Justement, ce n’est pas de ça qu’il est question lorsqu’on parle du cimetière musulman. Il s’agit d’un enjeu qui touche notre vivre ensemble, oui, mais pas de quelque chose qui menace notre identité.
TÉMOIGNAGE DE FOI
Dans ce débat, des gens se demandent pourquoi tous les cimetières ne sont pas multiconfessionnels. Pourquoi faudrait-il se séparer après la mort ?
Un cimetière, ce n’est pas un dépotoir à morts, un endroit sanitaire pour disposer des cadavres. C’est un lieu de recueillement, où l’on s’adonne à certains rites. Dans l’histoire humaine, la sépulture précède le temple comme témoignage de la foi.
Vous préféreriez que tous les croyants se fassent enterrer au même endroit ? Dois-je comprendre que vous seriez prêts à ce que les musulmans aillent dans les églises catholiques cinq fois par jour pour prier ?
Non. Je serais bien étonné que vous en soyez rendus là.
AVOIR LE CHOIX
Plusieurs personnes reçoivent comme une manifestation de rejet le fait que les gens du Centre islamique préfèrent mener à bien leur propre projet de cimetière.
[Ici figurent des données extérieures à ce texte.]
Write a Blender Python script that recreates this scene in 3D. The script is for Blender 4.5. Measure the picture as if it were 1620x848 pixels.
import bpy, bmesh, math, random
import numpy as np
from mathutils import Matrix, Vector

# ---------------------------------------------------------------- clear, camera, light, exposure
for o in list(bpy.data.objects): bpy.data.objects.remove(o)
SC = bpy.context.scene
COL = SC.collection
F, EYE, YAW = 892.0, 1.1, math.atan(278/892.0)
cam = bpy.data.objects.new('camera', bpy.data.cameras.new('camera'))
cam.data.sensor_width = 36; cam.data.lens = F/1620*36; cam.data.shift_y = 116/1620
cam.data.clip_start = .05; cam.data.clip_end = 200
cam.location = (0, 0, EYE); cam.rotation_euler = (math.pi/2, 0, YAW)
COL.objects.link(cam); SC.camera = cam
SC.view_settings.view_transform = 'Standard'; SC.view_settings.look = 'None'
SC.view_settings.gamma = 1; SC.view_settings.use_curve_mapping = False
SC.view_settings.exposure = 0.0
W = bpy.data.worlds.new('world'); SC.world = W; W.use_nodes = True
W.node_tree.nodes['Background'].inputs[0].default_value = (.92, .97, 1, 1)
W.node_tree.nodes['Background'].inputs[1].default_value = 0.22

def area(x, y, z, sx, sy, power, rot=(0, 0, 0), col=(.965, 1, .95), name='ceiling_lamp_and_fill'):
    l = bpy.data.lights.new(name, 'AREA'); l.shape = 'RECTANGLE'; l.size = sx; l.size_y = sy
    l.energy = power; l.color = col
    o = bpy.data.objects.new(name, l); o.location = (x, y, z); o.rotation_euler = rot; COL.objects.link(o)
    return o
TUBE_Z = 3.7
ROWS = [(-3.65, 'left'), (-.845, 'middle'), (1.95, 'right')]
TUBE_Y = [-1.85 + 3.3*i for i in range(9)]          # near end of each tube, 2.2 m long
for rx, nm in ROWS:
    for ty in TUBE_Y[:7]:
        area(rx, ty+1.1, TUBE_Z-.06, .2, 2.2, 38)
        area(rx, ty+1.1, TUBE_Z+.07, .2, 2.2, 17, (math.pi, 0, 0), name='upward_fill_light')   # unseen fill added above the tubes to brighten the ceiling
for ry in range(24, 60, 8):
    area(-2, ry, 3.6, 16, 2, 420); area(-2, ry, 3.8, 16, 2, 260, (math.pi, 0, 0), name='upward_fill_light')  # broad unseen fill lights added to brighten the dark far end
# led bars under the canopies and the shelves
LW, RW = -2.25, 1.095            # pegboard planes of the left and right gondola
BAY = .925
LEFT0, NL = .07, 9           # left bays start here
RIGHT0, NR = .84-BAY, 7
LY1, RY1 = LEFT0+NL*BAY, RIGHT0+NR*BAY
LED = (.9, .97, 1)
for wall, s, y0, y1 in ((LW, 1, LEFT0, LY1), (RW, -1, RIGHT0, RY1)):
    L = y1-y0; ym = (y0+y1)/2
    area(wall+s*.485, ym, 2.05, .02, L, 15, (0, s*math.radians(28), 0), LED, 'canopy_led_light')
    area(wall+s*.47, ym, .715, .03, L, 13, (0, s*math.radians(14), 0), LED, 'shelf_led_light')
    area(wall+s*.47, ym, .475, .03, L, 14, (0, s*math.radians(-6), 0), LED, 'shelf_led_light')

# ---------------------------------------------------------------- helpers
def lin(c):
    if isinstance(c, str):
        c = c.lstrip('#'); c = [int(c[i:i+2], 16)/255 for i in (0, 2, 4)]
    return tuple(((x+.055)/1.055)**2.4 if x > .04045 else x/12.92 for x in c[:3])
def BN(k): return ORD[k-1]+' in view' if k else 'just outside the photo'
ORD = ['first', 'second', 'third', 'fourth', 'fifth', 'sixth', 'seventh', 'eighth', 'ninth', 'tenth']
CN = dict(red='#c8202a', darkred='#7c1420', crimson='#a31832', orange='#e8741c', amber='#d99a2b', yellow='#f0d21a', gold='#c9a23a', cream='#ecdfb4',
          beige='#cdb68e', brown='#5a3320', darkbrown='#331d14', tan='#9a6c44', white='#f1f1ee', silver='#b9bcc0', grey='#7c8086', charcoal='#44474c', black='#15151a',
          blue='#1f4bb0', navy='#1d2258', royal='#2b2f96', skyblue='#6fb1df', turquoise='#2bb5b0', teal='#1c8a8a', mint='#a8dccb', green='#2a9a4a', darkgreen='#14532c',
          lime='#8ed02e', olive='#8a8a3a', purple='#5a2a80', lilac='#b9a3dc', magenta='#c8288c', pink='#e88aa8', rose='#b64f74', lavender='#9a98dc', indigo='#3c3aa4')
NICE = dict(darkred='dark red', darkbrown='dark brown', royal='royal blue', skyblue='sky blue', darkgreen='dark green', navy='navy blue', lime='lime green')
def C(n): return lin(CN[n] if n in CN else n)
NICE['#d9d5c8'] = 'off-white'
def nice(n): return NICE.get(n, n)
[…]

Souhaitent-ils éviter de reposer près de mécréants ?
Ce n’est pourtant pas différent pour nous. Quand je vais mourir, mes proches pourront choisir de m’enterrer auprès de mon père, dans un cimetière paroissial au Lac-Saint-Jean, ou décider de me garder près d’eux, là où ils se seront établis.
Mais, à la fin, différentes options s’offriront à mes liquidateurs.
C’est exactement ce que souhaitent les musulmans, pouvoir choisir. Un promoteur leur offre un espace dans un cimetière à Saint-Augustin ? Fort bien ! Mais ils sont également libres, comme toute communauté, de se procurer un lieu zoné à cet effet et de l’aménager à leur goût, avec les partenaires qu’ils ont choisis.
LES FAITS
L’islamisme radical, ça existe. Les accommodements déraisonnables aussi. Seulement, ce n’est pas de ça qu’il est question ici. Il s’agit simplement d’une transaction privée.
Restons attachés aux faits. Il y a environ 15 000 musulmans à Québec, une ville de 550 000 habitants. Il faut reconnaître que l’invasion, si elle a lieu, est plutôt faible. Régis Labeaume, qui a obtenu une majorité de 109 000 voix aux dernières élections, ne sait pas compter s’il s’en remet à eux pour se faire réélire.
Nous, les Québécois francophones, sommes une minorité aussi. Le dernier recensement est là pour nous le rappeler. La communauté arabo-musulmane, très scolarisée et maîtrisant le français, peut être une alliée dans notre volonté de durer.
Pour y arriver, on ferait peut-être mieux de solliciter sa solidarité en échange de notre générosité. Ce serait une option plus prometteuse que de réagir en assiégés.